Sanders v. State, 97 So.3d 1259, 1262 (¶ 13) (Miss.Ct.App.2012) (quoting Lindsey, 939 So.2d at 748 (¶ 18)).

¶ 9. Here, Chapman’s appellate counsel complied with the Lindsey requirements. He filed a brief in which he indicated that he had “diligently searched the procedural and factual history of this criminal action and scoured the record searching for any arguable issues which could be presented to the Court on ... Chapman’s behalf in good faith for appellate review, and upon conclusion, ha[d] found none.” Chapman’s attorney specifically stated that, in the search for arguable issues, he examined: (a) the reason for Chapman’s arrest and the circumstances surrounding Chapman’s *690arrest, (b) any possible violation of Chapman’s right to counsel, (c) the entire trial transcript, (d) all of the circuit court’s rulings, (e) possible prosecutorial misconduct, (f) all jury instructions, (g) all exhibits, whether admitted into evidence or not, (h) possible misapplication of the law in sentencing, (i) the indictment and all the pleadings in the record, (j) any possible ineffective-assistance-of-counsel issues, (k) issues relating to jury instruction, including inappropriate voir dire, misconduct of or affecting the jury, jury composition, and the number of peremptory challenges pursuant to Rule 10.01 of the Uniform Rules of Circuit and County Court, (l) any speedy trial issues in light of the Mississippi Supreme Court’s recent decisions, and (m) sentencing issues, particularly relating to amended indictments charging the defendant as a habitual offender and the proportionality of the defendant’s sentence. Chapman’s attorney also stated that he had informed Chapman that he found no arguable issues for appeal and advised Chapman that he had a right to file a pro se brief. As of this date, this Court has not received a pro se brief from Chapman.

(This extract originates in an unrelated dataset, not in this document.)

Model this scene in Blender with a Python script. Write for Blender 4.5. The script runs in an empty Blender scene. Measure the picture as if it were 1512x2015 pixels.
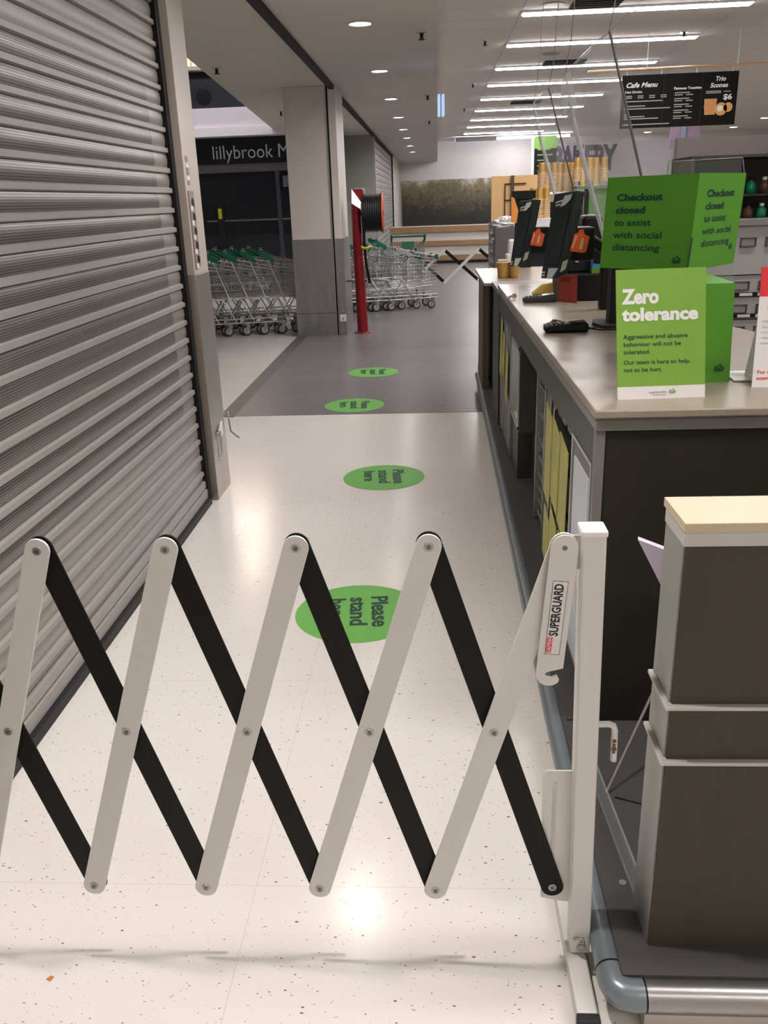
import bpy, math, random
from mathutils import Vector, Matrix
random.seed(7)
SC = bpy.context.scene
COL = SC.collection
V = Vector
R_ = math.radians
# ------------------------------------------------------------------ camera frame
FPX, CX, CY, H = 1670., 756., 1007.5, 1.52
_v1 = V((850-CX, 392-CY, FPX)); _vx = 920.
_vy = CY+(FPX*FPX+(850-CX)*(_vx-CX))/(CY-392)
_v3 = V((_vx-CX, _vy-CY, FPX))
YC = _v1.normalized(); ZC = -_v3.normalized(); XC = YC.cross(ZC)
if XC.x < 0: XC = -XC
XC.normalize()
RM = Matrix((XC, YC, ZC))
CAM = V((0, 0, H))
def ray(u, v): return RM @ V(((u-CX)/FPX, (v-CY)/FPX, 1))
def aty(u, v, y): d = ray(u, v); return CAM+d*(y/d.y)
def atz(u, v, z): d = ray(u, v); return CAM+d*((z-H)/d.z)
def atx(u, v, x): d = ray(u, v); return CAM+d*(x/d.x)
# ------------------------------------------------------------------ materials
MATS = {}
def mat(name, col, rough=.5, metal=0., var=.06, scale=8., emit=None, es=0., trans=0., ior=1.45, spec=None, bump=0., stretch=None, alpha=None, coat=0.):
    if name in MATS: return MATS[name]
    m = bpy.data.materials.new(name); m.use_nodes = True
    nt = m.node_tree; N = nt.nodes; L = nt.links
    b = N['Principled BSDF']
    b.inputs['Base Color'].default_value = (*col, 1)
    b.inputs['Roughness'].default_value = rough
    b.inputs['Metallic'].default_value = metal
    b.inputs['IOR'].default_value = ior
    if spec is not None: b.inputs['Specular IOR Level'].default_value = spec
    if trans: b.inputs['Transmission Weight'].default_value = trans
    if coat: b.inputs['Coat Weight'].default_value = coat
    if alpha is not None: b.inputs['Alpha'].default_value = alpha
    if emit:
        b.inputs['Emission Color'].default_value = (*emit, 1)
        b.inputs['Emission Strength'].default_value = es
    if var and not emit:
        tc = N.new('ShaderNodeTexCoord'); mp = N.new('ShaderNodeMapping'); nz = N.new('ShaderNodeTexNoise')
        mx = N.new('ShaderNodeMix'); mx.data_type = 'RGBA'
        if stretch: mp.inputs['Scale'].default_value = stretch
        nz.inputs['Scale'].default_value = scale; nz.inputs['Detail'].default_value = 4
        L.new(tc.outputs['Object'], mp.inputs[0]); L.new(mp.outputs[0], nz.inputs['Vector'])
        L.new(nz.outputs['Fac'], mx.inputs['Factor'])
        mx.inputs[6].default_value = (*[max(0, c*(1-var)) for c in col], 1)
        mx.inputs[7].default_value = (*[min(1, c*(1+var)) for c in col], 1)
        L.new(mx.outputs[2], b.inputs['Base Color'])
        if bump:
            bp = N.new('ShaderNodeBump'); bp.inputs['Strength'].default_value = bump; bp.inputs['Distance'].default_value = .002
            L.new(nz.outputs['Fac'], bp.inputs['Height']); L.new(bp.outputs[0], b.inputs['Normal'])
    MATS[name] = m
    return m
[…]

¶ 10. After our own review of the record, we find no arguable issues that would require supplemental briefing. Also, we find no error that would warrant reversal. Accordingly, we affirm the circuit court’s judgment.

¶ 11. THE JUDGMENT OF THE DE-SOTO COUNTY CIRCUIT COURT OF CONVICTION OF COUNT I, CONSPIRACY TO COMMIT ARMED ROBBERY, AND SENTENCE AS A HABITUAL OFFENDER OF LIFE; AND COUNT II, ARMED ROBBERY, AND SENTENCE AS A HABITUAL OFFENDER OF LIFE, WITH THE SENTENCE IN COUNT II TO RUN CONCURRENTLY WITH THE SENTENCE IN COUNT I, ALL IN THE CUSTODY OF THE MISSISSIPPI DEPARTMENT OF CORRECTIONS WITHOUT ELIGIBILITY FOR PAROLE OR PROBATION, IS AFFIRMED. ALL COSTS OF THIS APPEAL ARE ASSESSED TO DESOTO COUNTY.

LEE, C.J., GRIFFIS, P.J., BARNES, ISHEE, ROBERTS, CARLTON, MAXWELL, FAIR AND JAMES, JJ„ CONCUR.

. Joshua pleaded guilty to conspiracy to commit armed robbery. He received a "time-served sentence” and probation.

. Miranda v. Arizona, 384 U.S. 436, 86 S.Ct. 1602, 16 L.Ed.2d 694 (1966).